▶ [Written task] What follows is a listing; restate every line of it word for word.

▶ [Data]
--- begin ---

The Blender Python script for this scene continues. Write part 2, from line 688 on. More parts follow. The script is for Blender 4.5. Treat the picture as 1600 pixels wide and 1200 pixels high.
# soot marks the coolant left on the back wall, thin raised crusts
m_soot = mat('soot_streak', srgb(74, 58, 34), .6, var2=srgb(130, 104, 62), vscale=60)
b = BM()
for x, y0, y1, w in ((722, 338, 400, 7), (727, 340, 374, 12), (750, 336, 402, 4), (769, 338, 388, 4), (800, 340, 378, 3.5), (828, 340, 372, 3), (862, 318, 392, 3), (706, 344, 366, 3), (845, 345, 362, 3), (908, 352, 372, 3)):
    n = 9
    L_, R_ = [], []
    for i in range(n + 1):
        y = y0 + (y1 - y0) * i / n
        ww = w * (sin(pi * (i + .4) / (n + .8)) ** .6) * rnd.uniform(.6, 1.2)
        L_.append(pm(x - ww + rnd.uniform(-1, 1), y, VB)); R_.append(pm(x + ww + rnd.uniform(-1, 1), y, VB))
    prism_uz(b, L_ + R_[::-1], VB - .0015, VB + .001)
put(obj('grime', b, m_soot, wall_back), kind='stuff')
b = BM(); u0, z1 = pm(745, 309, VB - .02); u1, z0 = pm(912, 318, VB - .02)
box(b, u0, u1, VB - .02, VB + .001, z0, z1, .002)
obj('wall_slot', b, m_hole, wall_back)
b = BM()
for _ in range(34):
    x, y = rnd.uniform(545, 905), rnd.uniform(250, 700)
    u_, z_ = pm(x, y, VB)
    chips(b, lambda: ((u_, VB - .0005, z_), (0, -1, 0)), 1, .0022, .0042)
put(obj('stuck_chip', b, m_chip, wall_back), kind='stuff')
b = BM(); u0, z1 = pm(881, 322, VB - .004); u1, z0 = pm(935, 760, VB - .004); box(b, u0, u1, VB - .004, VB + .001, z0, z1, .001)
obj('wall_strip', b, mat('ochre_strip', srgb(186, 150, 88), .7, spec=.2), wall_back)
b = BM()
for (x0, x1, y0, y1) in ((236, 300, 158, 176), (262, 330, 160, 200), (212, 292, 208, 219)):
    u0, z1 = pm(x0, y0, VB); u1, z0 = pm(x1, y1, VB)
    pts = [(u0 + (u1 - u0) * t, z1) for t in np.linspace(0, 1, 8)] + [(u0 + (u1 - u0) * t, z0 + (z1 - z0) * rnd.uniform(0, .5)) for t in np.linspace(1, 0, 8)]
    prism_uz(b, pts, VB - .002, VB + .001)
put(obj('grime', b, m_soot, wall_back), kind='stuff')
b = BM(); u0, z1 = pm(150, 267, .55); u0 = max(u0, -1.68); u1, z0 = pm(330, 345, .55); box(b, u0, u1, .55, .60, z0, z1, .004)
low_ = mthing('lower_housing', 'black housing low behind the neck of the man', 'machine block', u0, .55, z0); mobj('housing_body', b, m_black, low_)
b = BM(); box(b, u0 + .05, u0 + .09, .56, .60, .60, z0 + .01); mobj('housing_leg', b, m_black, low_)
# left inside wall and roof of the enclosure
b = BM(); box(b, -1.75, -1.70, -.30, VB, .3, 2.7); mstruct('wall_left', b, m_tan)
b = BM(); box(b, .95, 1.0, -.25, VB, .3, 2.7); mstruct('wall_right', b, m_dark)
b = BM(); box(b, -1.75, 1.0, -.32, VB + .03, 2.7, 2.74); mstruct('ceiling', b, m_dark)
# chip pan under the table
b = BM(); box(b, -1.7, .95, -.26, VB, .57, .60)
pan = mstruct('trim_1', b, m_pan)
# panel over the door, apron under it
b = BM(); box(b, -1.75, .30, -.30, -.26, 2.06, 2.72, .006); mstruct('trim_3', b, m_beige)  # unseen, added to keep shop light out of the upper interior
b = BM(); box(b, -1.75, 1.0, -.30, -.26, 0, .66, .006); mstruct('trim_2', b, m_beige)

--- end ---

▶ [Result of the exercise]
The Blender Python script for this scene continues. Write part 2, from line 688 on. More parts follow. The script is for Blender 4.5. Treat the picture as 1600 pixels wide and 1200 pixels high.
# soot marks the coolant left on the back wall, thin raised crusts
m_soot = mat('soot_streak', srgb(74, 58, 34), .6, var2=srgb(130, 104, 62), vscale=60)
b = BM()
for x, y0, y1, w in ((722, 338, 400, 7), (727, 340, 374, 12), (750, 336, 402, 4), (769, 338, 388, 4), (800, 340, 378, 3.5), (828, 340, 372, 3), (862, 318, 392, 3), (706, 344, 366, 3), (845, 345, 362, 3), (908, 352, 372, 3)):
    n = 9
    L_, R_ = [], []
    for i in range(n + 1):
        y = y0 + (y1 - y0) * i / n
        ww = w * (sin(pi * (i + .4) / (n + .8)) ** .6) * rnd.uniform(.6, 1.2)
        L_.append(pm(x - ww + rnd.uniform(-1, 1), y, VB)); R_.append(pm(x + ww + rnd.uniform(-1, 1), y, VB))
    prism_uz(b, L_ + R_[::-1], VB - .0015, VB + .001)
put(obj('grime', b, m_soot, wall_back), kind='stuff')
b = BM(); u0, z1 = pm(745, 309, VB - .02); u1, z0 = pm(912, 318, VB - .02)
box(b, u0, u1, VB - .02, VB + .001, z0, z1, .002)
obj('wall_slot', b, m_hole, wall_back)
b = BM()
for _ in range(34):
    x, y = rnd.uniform(545, 905), rnd.uniform(250, 700)
    u_, z_ = pm(x, y, VB)
    chips(b, lambda: ((u_, VB - .0005, z_), (0, -1, 0)), 1, .0022, .0042)
put(obj('stuck_chip', b, m_chip, wall_back), kind='stuff')
b = BM(); u0, z1 = pm(881, 322, VB - .004); u1, z0 = pm(935, 760, VB - .004); box(b, u0, u1, VB - .004, VB + .001, z0, z1, .001)
obj('wall_strip', b, mat('ochre_strip', srgb(186, 150, 88), .7, spec=.2), wall_back)
b = BM()
for (x0, x1, y0, y1) in ((236, 300, 158, 176), (262, 330, 160, 200), (212, 292, 208, 219)):
    u0, z1 = pm(x0, y0, VB); u1, z0 = pm(x1, y1, VB)
    pts = [(u0 + (u1 - u0) * t, z1) for t in np.linspace(0, 1, 8)] + [(u0 + (u1 - u0) * t, z0 + (z1 - z0) * rnd.uniform(0, .5)) for t in np.linspace(1, 0, 8)]
    prism_uz(b, pts, VB - .002, VB + .001)
put(obj('grime', b, m_soot, wall_back), kind='stuff')
b = BM(); u0, z1 = pm(150, 267, .55); u0 = max(u0, -1.68); u1, z0 = pm(330, 345, .55); box(b, u0, u1, .55, .60, z0, z1, .004)
low_ = mthing('lower_housing', 'black housing low behind the neck of the man', 'machine block', u0, .55, z0); mobj('housing_body', b, m_black, low_)
b = BM(); box(b, u0 + .05, u0 + .09, .56, .60, .60, z0 + .01); mobj('housing_leg', b, m_black, low_)
# left inside wall and roof of the enclosure
b = BM(); box(b, -1.75, -1.70, -.30, VB, .3, 2.7); mstruct('wall_left', b, m_tan)
b = BM(); box(b, .95, 1.0, -.25, VB, .3, 2.7); mstruct('wall_right', b, m_dark)
b = BM(); box(b, -1.75, 1.0, -.32, VB + .03, 2.7, 2.74); mstruct('ceiling', b, m_dark)
# chip pan under the table
b = BM(); box(b, -1.7, .95, -.26, VB, .57, .60)
pan = mstruct('trim_1', b, m_pan)
# panel over the door, apron under it
b = BM(); box(b, -1.75, .30, -.30, -.26, 2.06, 2.72, .006); mstruct('trim_3', b, m_beige)  # unseen, added to keep shop light out of the upper interior
b = BM(); box(b, -1.75, 1.0, -.30, -.26, 0, .66, .006); mstruct('trim_2', b, m_beige)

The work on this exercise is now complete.